A database transaction is a unit of work done within a database management system against a specific instance of a database. A complete database transaction should not violate the integrity of the database and should leave the data in a reliable and consistent state.
Properties of Transactions
Database transaction supports the following properties:
Atomicity
Any transaction within a database must be treated as an atomic unit. This simply means that all the operations within a single transaction must be executed. Otherwise, none should be performed, and therefore, no transaction should be partially completed. Simply atomicity avoids incomplete or partial updates to the database, which can bring data integrity issues.
Consistent
A transaction should not cause data to change from its consistent state.

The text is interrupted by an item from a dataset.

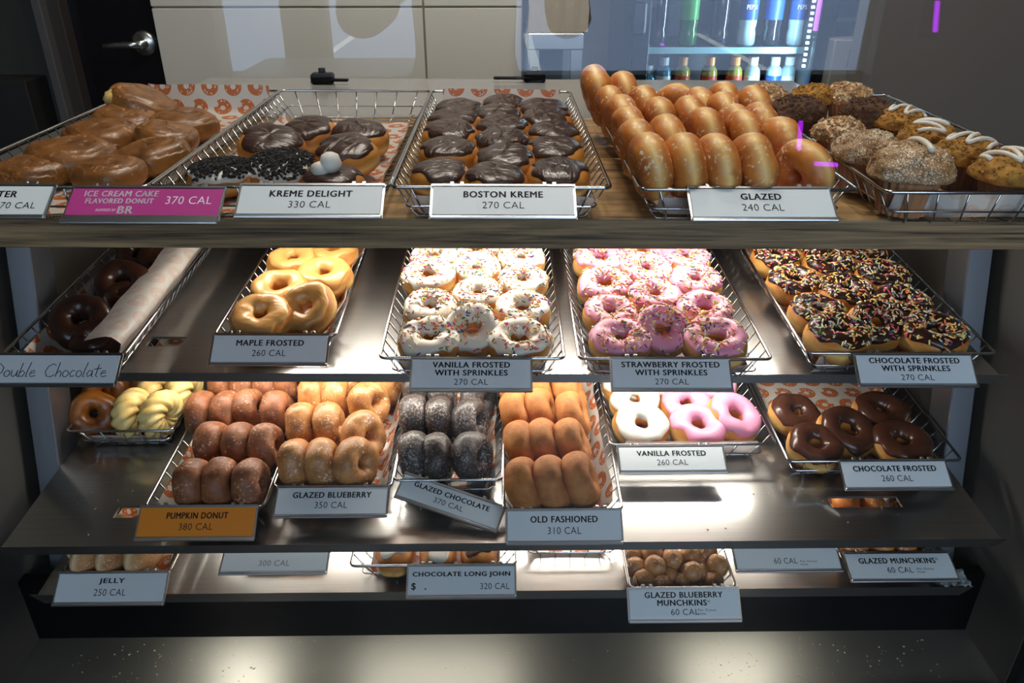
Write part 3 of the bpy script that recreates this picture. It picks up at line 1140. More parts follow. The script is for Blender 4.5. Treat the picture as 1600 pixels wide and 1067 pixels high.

If a database was in a consistent form before a particular transaction was executed, it should maintain consistency even after the execution of the transaction.
Isolation
In a database system, sometimes you find that one or more transactions need to be executed simultaneously and in parallel. In such a case, no transaction should affect the existence of any other transaction. Therefore, isolation property describes how changes made in a particular transaction are kept hidden from other concurrently running transactions. This state will remain until a certain time when the concurrent transactions should be visible as per the defined rules.
Durability
Any updates made to the database and committed should remain permanent in the database even when the system restarts. The database should hold the changes made to the data. To ensure the durability of the data, all the transactions committed are copied to a transaction log and stored in secondary storage.